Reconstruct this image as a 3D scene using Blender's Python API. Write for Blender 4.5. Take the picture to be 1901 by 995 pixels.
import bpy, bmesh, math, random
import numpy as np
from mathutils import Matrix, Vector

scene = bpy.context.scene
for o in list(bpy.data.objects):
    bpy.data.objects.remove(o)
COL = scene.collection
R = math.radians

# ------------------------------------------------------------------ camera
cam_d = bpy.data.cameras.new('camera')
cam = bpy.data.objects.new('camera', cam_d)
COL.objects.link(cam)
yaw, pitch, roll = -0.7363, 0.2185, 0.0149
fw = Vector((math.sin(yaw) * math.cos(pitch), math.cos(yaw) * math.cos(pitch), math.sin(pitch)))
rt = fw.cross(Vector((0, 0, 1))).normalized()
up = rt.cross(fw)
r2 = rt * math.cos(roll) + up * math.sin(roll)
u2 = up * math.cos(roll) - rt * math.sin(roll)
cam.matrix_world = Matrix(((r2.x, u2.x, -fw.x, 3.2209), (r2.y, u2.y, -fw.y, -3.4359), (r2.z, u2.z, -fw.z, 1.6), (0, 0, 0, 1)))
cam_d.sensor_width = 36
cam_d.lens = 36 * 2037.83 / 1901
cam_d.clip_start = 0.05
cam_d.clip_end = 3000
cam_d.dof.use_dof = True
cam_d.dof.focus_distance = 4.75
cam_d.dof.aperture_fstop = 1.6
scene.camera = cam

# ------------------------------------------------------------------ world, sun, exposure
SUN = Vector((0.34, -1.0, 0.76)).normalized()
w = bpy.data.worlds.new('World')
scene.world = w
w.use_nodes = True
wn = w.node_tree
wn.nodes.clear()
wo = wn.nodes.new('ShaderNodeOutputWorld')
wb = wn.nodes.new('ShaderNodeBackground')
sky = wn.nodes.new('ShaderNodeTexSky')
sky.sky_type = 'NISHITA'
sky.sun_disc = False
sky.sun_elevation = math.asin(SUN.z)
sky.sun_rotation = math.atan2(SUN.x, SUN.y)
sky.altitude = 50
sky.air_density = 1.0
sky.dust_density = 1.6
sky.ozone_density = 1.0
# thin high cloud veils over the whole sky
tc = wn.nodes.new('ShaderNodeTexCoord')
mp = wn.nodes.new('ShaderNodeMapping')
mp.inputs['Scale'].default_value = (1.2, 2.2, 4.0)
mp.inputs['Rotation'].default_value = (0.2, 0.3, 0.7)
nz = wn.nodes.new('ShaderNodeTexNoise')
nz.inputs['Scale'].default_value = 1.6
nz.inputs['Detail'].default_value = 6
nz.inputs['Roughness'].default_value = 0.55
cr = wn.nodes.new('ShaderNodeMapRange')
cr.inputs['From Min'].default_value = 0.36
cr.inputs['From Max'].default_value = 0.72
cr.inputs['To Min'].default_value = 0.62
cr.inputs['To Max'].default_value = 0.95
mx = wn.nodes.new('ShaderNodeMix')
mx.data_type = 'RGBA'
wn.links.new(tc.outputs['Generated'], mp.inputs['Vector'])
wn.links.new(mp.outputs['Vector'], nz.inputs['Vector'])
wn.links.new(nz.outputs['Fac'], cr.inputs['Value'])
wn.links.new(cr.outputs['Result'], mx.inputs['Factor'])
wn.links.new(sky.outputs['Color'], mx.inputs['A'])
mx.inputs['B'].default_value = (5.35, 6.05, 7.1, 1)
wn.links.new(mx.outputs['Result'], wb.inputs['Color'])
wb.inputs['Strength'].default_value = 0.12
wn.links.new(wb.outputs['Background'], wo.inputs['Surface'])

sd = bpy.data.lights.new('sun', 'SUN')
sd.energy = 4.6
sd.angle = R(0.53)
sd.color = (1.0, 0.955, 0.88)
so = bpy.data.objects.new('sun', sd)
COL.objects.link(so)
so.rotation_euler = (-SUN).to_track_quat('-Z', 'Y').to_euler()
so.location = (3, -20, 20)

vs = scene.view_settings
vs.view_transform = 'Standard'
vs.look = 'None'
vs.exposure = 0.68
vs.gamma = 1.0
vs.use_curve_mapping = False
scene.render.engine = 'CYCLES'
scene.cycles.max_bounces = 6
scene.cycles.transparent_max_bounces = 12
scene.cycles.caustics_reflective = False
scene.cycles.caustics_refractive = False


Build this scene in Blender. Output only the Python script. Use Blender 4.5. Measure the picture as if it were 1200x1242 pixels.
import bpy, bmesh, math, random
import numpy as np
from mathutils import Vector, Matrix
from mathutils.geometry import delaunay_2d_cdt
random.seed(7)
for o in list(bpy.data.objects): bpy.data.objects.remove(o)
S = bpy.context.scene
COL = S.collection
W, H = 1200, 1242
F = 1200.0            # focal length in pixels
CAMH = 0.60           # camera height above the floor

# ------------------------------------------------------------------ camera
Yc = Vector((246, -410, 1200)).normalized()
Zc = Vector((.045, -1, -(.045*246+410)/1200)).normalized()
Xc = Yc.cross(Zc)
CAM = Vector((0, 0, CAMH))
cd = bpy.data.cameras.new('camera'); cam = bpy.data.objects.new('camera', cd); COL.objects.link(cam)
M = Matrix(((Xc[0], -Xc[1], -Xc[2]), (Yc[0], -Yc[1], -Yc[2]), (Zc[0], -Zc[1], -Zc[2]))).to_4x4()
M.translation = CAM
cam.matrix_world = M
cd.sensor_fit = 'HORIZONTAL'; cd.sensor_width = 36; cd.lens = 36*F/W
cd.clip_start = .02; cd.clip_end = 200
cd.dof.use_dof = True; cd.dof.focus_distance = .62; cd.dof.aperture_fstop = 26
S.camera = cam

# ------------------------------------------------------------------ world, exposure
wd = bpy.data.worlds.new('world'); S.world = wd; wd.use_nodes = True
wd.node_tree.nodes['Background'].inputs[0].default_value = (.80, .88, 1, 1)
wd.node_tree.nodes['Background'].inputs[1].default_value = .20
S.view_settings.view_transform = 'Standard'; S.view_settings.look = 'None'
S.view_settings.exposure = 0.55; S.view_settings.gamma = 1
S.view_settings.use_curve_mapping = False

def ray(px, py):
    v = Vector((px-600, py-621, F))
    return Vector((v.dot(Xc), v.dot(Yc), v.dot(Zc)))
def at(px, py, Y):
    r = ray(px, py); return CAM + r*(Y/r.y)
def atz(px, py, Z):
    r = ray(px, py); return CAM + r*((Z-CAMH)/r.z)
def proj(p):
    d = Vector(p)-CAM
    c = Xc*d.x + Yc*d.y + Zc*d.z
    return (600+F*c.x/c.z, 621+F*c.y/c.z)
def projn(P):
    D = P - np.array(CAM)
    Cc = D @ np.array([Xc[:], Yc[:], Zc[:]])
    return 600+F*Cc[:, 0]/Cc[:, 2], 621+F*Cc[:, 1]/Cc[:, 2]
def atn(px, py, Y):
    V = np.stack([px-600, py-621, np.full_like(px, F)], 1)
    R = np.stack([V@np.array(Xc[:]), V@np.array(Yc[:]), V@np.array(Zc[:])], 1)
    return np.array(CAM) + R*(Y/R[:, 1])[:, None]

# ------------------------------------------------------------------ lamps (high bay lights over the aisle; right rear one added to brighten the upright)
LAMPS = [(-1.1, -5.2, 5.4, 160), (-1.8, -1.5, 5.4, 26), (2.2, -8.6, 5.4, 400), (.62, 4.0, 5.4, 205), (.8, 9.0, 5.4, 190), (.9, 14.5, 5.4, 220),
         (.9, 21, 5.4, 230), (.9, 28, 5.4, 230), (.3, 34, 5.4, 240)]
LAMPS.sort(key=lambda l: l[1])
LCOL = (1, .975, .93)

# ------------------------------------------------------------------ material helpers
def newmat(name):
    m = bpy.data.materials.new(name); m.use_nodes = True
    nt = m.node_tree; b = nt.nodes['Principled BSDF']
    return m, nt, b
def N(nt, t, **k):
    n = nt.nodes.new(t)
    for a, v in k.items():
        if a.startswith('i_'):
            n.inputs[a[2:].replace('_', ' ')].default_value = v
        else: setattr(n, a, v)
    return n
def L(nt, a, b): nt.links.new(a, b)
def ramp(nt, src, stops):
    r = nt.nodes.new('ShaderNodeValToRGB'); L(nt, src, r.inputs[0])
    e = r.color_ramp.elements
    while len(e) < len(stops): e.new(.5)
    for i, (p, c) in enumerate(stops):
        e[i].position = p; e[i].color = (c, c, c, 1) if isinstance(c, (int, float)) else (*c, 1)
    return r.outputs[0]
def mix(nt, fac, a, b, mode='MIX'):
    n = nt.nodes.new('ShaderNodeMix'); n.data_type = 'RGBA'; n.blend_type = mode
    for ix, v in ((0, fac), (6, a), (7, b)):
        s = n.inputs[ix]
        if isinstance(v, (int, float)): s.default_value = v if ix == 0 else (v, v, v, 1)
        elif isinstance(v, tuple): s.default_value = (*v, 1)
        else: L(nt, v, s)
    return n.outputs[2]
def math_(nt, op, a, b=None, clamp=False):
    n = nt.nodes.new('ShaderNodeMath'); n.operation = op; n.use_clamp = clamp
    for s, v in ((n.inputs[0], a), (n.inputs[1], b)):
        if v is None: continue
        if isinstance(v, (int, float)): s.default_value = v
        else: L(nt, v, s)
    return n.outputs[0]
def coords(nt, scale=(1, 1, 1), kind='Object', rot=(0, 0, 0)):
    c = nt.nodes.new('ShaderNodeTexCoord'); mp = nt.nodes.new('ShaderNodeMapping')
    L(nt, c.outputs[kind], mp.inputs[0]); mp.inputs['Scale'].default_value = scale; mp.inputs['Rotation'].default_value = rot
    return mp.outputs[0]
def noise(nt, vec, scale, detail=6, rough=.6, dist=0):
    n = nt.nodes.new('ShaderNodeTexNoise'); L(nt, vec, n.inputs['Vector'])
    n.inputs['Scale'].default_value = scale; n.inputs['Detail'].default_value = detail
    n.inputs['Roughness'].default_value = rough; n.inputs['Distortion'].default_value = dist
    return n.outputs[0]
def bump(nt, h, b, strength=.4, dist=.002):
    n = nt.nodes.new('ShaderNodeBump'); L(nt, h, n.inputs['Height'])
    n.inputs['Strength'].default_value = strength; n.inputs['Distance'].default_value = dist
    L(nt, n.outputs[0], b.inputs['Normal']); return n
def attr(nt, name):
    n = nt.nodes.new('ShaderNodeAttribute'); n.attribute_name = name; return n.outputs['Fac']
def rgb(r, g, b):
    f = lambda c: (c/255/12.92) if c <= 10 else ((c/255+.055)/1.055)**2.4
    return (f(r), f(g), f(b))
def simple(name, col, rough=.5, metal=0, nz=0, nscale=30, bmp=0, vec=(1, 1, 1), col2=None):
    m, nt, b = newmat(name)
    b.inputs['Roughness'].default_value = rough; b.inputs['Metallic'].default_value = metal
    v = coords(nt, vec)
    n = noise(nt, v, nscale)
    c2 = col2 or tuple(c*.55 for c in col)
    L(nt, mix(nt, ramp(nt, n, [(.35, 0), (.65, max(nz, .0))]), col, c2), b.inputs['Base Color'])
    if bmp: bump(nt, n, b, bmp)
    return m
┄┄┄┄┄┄
From the listing above, output exactly the run of lines that starts with the line containing "Build this scene" and ends with the line containing "CAMH = 0.60".

Build this scene in Blender. Output only the Python script. Use Blender 4.5. Measure the picture as if it were 1200x1242 pixels.
import bpy, bmesh, math, random
import numpy as np
from mathutils import Vector, Matrix
from mathutils.geometry import delaunay_2d_cdt
random.seed(7)
for o in list(bpy.data.objects): bpy.data.objects.remove(o)
S = bpy.context.scene
COL = S.collection
W, H = 1200, 1242
F = 1200.0            # focal length in pixels
CAMH = 0.60           # camera height above the floor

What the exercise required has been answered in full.